Weintelegramm 69

„Was ist Dein Fazit?“, fragte mich Gerrit Walter, einer meiner neuen Freunde unter den Studenten der Fachhochschule für Weinbau in Geisenheim/Rheingau, gestern Abend auf seiner Geburtstagsparty. +++ Das war eine gute Frage des 22-Jährigen wenige Tage vor dem Abbruch meiner Zelte nach zwei Semester als „Gasthörer“ und der Rückkehr nach Berlin! +++ Obwohl ich bis dahin nur einen einzigen Schluck Sekt im Blut hatte, tat ich mich sehr schwer, eine Antwort auf Gerrits Frage zu finden. +++ Dann platzten die nächsten Studenten in die WG-Küche, und ich war aus dem Schneider. +++ Zusammen bewegten wir uns mit Entschlossenheit in Richtung Tausend Schluck Wein.

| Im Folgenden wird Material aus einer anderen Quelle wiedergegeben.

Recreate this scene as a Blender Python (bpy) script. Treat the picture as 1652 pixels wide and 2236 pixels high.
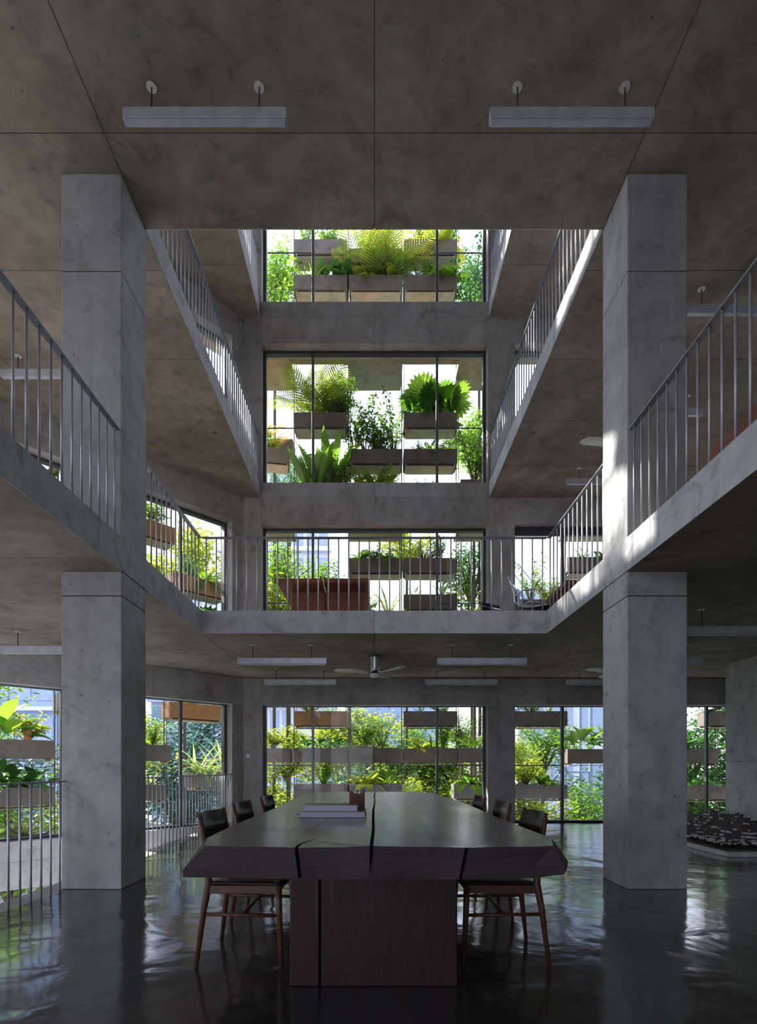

Den Lemberger- und Spätburgunder-Rotweine folgten trockene Riesling, dann kehrten wir zurück zum Riesling in süß, und, und, und. +++ Jetzt kommt es mir wie ein Wunder vor, dass mein Kopf so klar ist und ich mit etwas Mühe meine gekritzelte Notizen aus den frühen Morgenstunden entziffern kann. +++ Sie geben eine wesentlich bessere Antwort auf Gerrits Frage als meine Worte gestern. +++ Manchmal war es sehr anstrengend alles zu verstehen, aber es gab auch Momente, in denen ich mich mit den Reben identifizierte und meine Trauben langsam reifer und reicher an Inhaltstoffe wurden. +++ Am schönsten waren die Momente, wenn ich den Hörsaal verlies und meine Vorstellung des Weins von dem gerade Gehörtem revolutioniert wurden. Ich sprang dann auf mein Fahrrad, und es gärte in meinem Kopf; unvergessliche Momente! +++ Auf den ersten Blick ging es im Hörsaal immer um die Vermittlung von naturwissenschaftlichen Wissen, aber oft war das Thema eigentlich die kreativen Möglichkeiten des Weinbaus. +++ Als ich vor wenigen Tage Prof. Hans R. Schultz, den neuen Direktor der FH, dafür dankte, war er sichtlich verblüfft, weil die meisten Studenten nie eine solche Reaktion zeigten. +++ Aber zumindest meine neue Studentenfreunde freuen sich schon darauf, das was sie hier gelernt haben, in den Tat umzusetzen und fortzuentwickeln. +++ Liebe neuen Freunde, ich bin auch am Anfang und suche genauso nach einem Weg, ich fühle mich auch manchmal sehr sicher und bin dann gleich wieder völlig verunsichert. +++ Danke, dass Ihr mich akzeptiert und unterstützt habt, danke für die Flur- und Poolpartys, für die Witze und die Musik, für die Gedanken und die Inspiration. +++ Jetzt lebt der Wein in mir!